The Two Worlds I Live In: Being Lesbian and Muslim in the UK.
A story of identity, silence, and survival growing up queer and Muslim in a world that never made space for both
Growing up in a city where cultures clashed and blended, I should have felt at home. But no matter where I was, I didn’t quite fit in.
At school, I was the outsider who laughed along with my white British friends but never quite felt like one of them. At home, I was the daughter who spoke my mother tongue fluently yet still felt like a stranger in my own skin. Too brown to fully blend in, too different to belong.
I wasn’t like the south Asian girls, but I wasn’t like my white friends either. I existed somewhere in between, a question without an answer, a puzzle missing its final piece.
At home, I felt a sense of shame and guilt, knowing that I couldn’t ever give my parents what a daughter should. Marriage was never an immediate pressure, just a casual joke my mum would make laughing saying, “One day, inshallah.” But I knew that “one day” would never come. Not in the way she imagined. I wondered what my family would say if they knew I imagined a different kind of future, one I only dreamt of. The weight of that unspoken truth sat heavy in my chest.
Feeling lonely and confused as there was no one like me. No one spoke about these things.
From as young as 8 years old I clearly remember questioning my gender, spending many nights praying that I would wake up as a boy. Thinking that would be the only way my feelings would be accepted, If I were a boy, maybe no one would see it as wrong for me to like girls. Maybe I wouldn’t have to carry this shame.
Every morning, I woke up the same and the quiet war inside me would begin again.
I used to think I was the only one who felt like this.
As I got older, things didn’t get easier they got more real.
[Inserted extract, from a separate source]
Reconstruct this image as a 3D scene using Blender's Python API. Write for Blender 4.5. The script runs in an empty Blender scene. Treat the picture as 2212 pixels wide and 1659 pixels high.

And the more real it all became, the more I searched for someone, anyone, who looked like me, lived like me, felt like me. All I ever wanted was to feel accepted for being lesbian and Muslim. But the struggle to find space to be both in my world felt impossible.
Although I grew up proud of my culture and roots, it was my own kind who told me I could never be both. They made me carry my identity wrapped tightly in a cloak called shame. I was told again and again that I had to choose: faith or Love, truth or belonging, silence or exile.
But no one ever asked what it does to your soul, to be torn in half and told to live like that. No one saw how it hollowed me out. I kept going, quietly holding the parts of me that were never meant to be held in secret, hoping that one day I wouldn’t have to choose at all.
The shift didn’t come in a flash, it came in moments, the quiet, trembling ones, like the first time I whispered I like girls to myself in the dark and didn’t let the words sit heavy on my chest. Or the first time I let myself lean in a little closer to someone i liked, even when my heart was racing with fear.
Each time I chose truth, even in the smallest way, I felt like a rebellion. Not against my faith, but against the part of me I was told to bury. I began to realise that my existence just as I am was already a form of resistance. That maybe, just maybe, I wasn’t the only one fighting to exist in the space between love and religion, between being seen and being silenced.
Have you ever felt caught in that in-between space?
Between who you are and who you’re expected to be?